February 1, 2010

Be on the alert, for you do not know which day your Lord is coming. Matthew 24:42

I was in the airport when the first reports about the earthquake in Haiti were coming in. Then I hopped a plane to Egypt, where for nine days I didn’t have access to an English newspaper or broadcast.  It wasn’t until I got home that I learned the full scope of the tragedy.

(Don’t expect me to make some sort of pronouncement about God’s judgment or anything—there’s suffering and death on top of terrible poverty and years of corruption, and we need to be weeping along with Haiti (Romans 12:15), and helping, not wasting our time issuing verdicts).

Today I read a small item in the paper about recent seismic activity in Yellowstone. It seems that for the last couple of weeks, more than a hundred tiny tremors a day have rattled a section of the park about ten miles northwest of the Old Faithful geyser. Scientists monitoring the situation are on alert but not alarmed, and they don’t believe the tremors are indications of a larger event to come.

So much talk about earthquakes made me curious about where the word comes up in the Bible. I found several mentions. Amos 1:1 refers to one (a commentary says that earthquakes were so common that for the prophet to have noted it, it must have been unusually severe). Zechariah also cites this event (14:5), as does the historian Josephus, according to the commentary.

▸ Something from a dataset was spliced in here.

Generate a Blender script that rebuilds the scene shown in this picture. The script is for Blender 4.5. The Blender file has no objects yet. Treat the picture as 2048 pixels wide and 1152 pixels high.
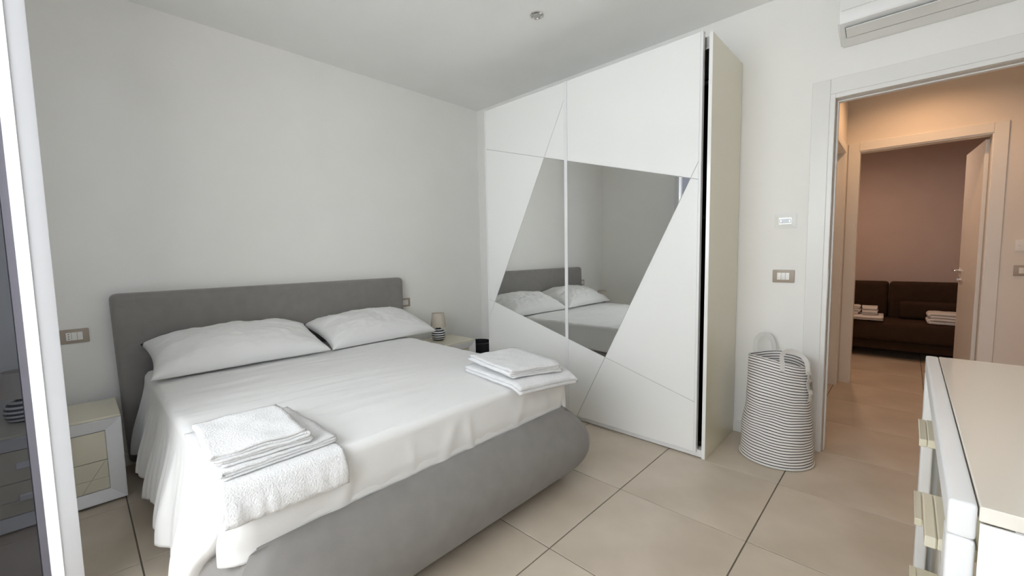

Then there is the earthquake that occurred when Jesus died on the cross (Matthew 27:50-54), which tore the veil separating the Holy of Holies from the rest of the temple (Exodus 26:37, 38:18; Hebrews 9:3), caused tombs to open and people to rise up out of them, and impressed a centurion so much that he believed in Jesus on the spot. I also read the account of Paul and Silas in the Philippian jail, praying and singing their hearts out when a temblor shook the foundations of the prison, flung open all the doors and unlocked the prisoners’ chains (Acts 16:25-34). Again, it made such an impact that the guard immediately became a Christian.

But perhaps the most compelling citations have to do with what is commonly called the end times, when Jesus returns to earth. When asked by His disciples what signs they should look for, Jesus mentions several things, including earthquakes, and gives further illustrations through several parables (Matthew 24 and 25). The book of Revelation alludes to many cosmic disturbances (6:12-14), and a series of tremors (8:5; 11:13, 19), including one that will be “such as there had not been since man came to be upon the earth” (16:18). Sobering stuff.

Now, I’m not going to start predicting the end of the world is near, because Scripture explicitly states that’s impossible (Matthew 24:36, 42 50; 25:13), and we can be easily misled by false teachers who try to set dates (Matthew 24:4, 5, 11, 23, 24). The two abiding principles I do get from all these passages are, 1) when Jesus comes, it will be unmistakable (Matthew 24:27-31) and, 2) we need to act as if it would happen any moment (Matthew 24:42-44, 25:13).

I imagine most Haitians had no idea a massive earthquake was on the way—they were too busy just trying to survive to give it much thought, if any at all. In that, they are not too much different from the rest of us, as we plod along day by day, dealing with Yellowstone-like rumblings and occasional scary upheavals that can leave us shaken and bereft. But there will come a day when we’ll be hit by The Big One, which will be way beyond anything the world has ever experienced.

The question I ask myself is: will I be ready?


  1. Elise Daly Parker says:

    Today a lot of the MITI discussions turned to these thoughts:
    1. Seize the day
    2. Contentment is wanting what you have, not having what you want.
    3. Live for moment. It’s the only moment we have.
    Not exactly what you’re talking about here, but a similar vein. And a reminder that each moment is important.